## Exercise input
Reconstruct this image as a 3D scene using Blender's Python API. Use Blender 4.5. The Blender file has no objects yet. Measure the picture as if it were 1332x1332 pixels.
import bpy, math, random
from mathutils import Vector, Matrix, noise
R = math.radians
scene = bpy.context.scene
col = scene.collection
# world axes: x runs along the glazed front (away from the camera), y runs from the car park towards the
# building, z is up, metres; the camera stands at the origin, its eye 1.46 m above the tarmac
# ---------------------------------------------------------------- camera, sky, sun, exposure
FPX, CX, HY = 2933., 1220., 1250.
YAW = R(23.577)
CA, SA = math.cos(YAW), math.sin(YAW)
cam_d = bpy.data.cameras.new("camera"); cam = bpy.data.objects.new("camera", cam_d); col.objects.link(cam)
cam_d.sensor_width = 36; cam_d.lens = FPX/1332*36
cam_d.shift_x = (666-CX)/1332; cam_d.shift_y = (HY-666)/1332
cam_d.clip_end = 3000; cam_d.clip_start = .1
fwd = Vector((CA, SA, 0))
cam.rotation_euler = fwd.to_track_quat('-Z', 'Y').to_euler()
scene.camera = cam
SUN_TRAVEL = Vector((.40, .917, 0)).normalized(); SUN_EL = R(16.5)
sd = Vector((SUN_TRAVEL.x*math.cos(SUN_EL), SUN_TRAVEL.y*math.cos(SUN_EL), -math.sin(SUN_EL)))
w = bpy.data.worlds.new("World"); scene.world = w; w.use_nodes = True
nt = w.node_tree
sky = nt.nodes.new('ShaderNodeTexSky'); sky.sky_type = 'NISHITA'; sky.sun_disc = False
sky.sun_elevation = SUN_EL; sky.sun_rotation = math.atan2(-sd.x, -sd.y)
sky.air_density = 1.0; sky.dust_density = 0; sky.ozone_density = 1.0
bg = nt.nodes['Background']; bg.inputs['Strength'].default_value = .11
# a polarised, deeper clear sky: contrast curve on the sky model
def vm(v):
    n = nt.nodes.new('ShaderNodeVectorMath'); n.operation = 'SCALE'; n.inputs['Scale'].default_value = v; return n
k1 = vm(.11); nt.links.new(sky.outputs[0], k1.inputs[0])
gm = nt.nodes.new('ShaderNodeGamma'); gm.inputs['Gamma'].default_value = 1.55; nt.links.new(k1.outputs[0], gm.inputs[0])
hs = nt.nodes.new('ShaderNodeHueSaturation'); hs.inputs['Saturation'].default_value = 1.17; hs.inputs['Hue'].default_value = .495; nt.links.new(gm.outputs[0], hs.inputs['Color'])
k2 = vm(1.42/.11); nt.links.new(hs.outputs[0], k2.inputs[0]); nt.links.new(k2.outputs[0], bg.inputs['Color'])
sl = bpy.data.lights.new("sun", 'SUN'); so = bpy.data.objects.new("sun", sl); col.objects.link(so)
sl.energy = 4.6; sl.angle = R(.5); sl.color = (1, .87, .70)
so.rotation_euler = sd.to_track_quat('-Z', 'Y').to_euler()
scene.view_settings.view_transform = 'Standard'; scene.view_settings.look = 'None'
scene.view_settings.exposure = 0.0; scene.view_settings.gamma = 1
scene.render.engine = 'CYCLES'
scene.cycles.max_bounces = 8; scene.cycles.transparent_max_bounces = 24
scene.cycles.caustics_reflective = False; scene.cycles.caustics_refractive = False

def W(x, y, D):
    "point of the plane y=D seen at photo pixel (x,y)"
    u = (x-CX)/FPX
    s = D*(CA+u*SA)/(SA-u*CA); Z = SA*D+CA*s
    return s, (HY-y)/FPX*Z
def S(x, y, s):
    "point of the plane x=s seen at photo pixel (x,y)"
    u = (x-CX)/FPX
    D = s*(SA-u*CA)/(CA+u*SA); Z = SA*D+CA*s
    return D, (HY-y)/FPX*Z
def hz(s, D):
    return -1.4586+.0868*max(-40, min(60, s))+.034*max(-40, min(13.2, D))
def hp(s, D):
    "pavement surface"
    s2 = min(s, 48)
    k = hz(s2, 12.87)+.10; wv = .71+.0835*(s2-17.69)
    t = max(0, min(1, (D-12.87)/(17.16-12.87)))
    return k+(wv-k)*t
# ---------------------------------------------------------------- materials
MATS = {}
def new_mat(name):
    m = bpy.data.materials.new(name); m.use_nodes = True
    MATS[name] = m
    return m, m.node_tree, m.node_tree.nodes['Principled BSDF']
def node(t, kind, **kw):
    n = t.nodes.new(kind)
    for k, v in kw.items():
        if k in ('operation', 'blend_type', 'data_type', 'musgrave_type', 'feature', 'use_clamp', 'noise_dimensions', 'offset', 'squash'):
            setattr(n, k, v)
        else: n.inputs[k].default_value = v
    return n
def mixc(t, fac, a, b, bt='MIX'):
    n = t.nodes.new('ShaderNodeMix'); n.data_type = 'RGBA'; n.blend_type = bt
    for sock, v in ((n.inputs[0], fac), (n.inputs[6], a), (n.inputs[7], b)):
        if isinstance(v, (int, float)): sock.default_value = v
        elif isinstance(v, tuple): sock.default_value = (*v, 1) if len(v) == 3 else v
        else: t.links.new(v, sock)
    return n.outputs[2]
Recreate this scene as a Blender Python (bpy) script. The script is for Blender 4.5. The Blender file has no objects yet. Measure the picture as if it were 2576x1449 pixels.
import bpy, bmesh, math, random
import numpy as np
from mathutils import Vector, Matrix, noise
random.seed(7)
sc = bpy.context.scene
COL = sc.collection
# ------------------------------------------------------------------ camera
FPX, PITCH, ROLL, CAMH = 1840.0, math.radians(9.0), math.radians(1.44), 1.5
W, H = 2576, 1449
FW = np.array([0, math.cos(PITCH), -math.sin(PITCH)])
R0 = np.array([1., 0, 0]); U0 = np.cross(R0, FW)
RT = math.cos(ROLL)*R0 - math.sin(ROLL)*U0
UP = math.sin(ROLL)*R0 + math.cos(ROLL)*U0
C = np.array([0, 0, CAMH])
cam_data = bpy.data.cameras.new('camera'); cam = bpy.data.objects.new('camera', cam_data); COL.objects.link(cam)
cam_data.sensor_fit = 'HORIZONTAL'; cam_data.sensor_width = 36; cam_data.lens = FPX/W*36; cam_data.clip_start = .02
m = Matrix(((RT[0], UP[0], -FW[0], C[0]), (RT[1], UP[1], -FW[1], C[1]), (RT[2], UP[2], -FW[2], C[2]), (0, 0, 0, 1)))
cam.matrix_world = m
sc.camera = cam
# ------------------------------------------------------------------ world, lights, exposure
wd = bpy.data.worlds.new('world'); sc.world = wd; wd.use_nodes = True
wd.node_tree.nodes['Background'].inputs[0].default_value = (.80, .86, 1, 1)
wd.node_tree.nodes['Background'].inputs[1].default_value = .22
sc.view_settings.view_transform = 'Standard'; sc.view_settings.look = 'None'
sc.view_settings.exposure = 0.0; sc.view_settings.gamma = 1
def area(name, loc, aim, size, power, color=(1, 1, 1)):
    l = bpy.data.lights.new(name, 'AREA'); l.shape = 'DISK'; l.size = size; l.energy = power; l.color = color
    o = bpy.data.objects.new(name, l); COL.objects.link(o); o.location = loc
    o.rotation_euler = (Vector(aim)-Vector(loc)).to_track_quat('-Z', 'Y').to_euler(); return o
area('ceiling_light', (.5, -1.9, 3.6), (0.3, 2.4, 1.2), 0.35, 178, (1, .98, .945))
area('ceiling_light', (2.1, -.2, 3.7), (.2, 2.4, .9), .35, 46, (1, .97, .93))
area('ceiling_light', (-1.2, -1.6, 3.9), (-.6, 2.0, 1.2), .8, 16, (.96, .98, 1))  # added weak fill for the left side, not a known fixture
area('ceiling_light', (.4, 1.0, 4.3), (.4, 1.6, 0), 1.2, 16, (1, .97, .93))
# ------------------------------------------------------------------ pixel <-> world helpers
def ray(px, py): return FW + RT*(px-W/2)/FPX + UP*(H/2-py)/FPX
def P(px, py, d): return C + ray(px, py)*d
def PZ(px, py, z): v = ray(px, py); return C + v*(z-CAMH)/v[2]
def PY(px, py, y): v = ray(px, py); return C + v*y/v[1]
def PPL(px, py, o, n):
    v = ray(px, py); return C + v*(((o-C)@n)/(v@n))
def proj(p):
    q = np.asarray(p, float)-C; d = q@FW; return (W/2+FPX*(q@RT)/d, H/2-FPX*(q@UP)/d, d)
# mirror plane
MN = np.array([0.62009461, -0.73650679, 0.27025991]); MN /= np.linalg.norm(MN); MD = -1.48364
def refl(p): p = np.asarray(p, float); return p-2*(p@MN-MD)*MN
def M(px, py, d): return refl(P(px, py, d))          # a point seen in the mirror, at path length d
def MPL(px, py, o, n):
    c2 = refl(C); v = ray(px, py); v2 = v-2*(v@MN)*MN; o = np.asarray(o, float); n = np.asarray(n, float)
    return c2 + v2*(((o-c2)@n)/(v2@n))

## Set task
Working from the entries above, return all lines that contain "objects".

## Solution to this problem
Reconstruct this image as a 3D scene using Blender's Python API. Use Blender 4.5. The Blender file has no objects yet. Measure the picture as if it were 1332x1332 pixels.
cam_d = bpy.data.cameras.new("camera"); cam = bpy.data.objects.new("camera", cam_d); col.objects.link(cam)
sl = bpy.data.lights.new("sun", 'SUN'); so = bpy.data.objects.new("sun", sl); col.objects.link(so)
Recreate this scene as a Blender Python (bpy) script. The script is for Blender 4.5. The Blender file has no objects yet. Measure the picture as if it were 2576x1449 pixels.
cam_data = bpy.data.cameras.new('camera'); cam = bpy.data.objects.new('camera', cam_data); COL.objects.link(cam)
    o = bpy.data.objects.new(name, l); COL.objects.link(o); o.location = loc